───── Given information ─────

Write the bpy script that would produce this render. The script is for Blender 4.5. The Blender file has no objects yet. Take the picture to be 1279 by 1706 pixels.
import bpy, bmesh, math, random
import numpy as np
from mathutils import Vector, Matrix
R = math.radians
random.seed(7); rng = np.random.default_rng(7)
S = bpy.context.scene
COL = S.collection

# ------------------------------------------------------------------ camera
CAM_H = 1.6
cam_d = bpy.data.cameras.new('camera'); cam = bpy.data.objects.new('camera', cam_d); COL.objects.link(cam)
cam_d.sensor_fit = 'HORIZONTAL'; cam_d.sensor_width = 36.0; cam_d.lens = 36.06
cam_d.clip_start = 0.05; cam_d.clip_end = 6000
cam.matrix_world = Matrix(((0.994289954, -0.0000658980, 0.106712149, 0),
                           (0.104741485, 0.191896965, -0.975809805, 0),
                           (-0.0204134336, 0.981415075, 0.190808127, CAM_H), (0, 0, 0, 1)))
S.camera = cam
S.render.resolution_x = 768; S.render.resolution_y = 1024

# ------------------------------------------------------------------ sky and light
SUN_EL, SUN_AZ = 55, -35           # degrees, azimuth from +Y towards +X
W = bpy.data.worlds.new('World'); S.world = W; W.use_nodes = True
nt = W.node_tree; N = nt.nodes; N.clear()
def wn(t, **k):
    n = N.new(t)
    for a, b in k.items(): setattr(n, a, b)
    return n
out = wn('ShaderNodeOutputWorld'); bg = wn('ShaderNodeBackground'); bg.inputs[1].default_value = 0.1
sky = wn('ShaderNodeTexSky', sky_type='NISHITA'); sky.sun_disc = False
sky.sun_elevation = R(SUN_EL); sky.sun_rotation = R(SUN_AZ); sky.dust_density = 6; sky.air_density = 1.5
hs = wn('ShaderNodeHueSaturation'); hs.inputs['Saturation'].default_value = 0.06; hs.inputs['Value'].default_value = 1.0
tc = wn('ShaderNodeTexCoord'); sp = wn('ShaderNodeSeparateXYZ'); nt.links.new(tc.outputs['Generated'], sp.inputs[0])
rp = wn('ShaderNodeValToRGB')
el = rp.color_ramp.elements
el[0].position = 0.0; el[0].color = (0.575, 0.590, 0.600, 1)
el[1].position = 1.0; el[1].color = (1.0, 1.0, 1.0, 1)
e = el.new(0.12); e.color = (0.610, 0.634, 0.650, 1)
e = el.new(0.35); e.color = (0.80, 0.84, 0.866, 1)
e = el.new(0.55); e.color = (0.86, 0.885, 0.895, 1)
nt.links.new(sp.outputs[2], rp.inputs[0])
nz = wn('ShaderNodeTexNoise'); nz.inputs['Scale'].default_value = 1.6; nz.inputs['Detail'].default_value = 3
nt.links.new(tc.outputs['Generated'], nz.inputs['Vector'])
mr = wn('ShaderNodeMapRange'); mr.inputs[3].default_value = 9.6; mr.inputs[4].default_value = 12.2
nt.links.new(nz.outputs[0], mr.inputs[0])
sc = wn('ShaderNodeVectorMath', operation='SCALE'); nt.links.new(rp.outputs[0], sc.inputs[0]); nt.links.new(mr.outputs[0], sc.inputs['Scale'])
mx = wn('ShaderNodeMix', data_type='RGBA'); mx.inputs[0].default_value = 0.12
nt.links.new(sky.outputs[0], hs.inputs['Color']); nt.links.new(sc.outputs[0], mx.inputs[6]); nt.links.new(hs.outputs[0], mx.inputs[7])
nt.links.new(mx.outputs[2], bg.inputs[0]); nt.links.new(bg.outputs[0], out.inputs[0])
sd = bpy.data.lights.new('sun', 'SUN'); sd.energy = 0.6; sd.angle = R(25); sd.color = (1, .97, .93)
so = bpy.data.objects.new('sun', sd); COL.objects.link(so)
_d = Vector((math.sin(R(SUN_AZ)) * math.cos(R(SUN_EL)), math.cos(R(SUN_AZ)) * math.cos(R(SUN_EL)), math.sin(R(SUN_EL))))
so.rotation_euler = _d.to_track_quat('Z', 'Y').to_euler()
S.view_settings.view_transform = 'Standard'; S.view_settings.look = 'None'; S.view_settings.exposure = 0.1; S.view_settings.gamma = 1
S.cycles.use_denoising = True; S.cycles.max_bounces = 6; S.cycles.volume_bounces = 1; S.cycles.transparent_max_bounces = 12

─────

■ **Goal**
Your answer should be exactly the lines of the data above, from the first through the line containing "COL = S.collection".

■ **Written response**
Write the bpy script that would produce this render. The script is for Blender 4.5. The Blender file has no objects yet. Take the picture to be 1279 by 1706 pixels.
import bpy, bmesh, math, random
import numpy as np
from mathutils import Vector, Matrix
R = math.radians
random.seed(7); rng = np.random.default_rng(7)
S = bpy.context.scene
COL = S.collection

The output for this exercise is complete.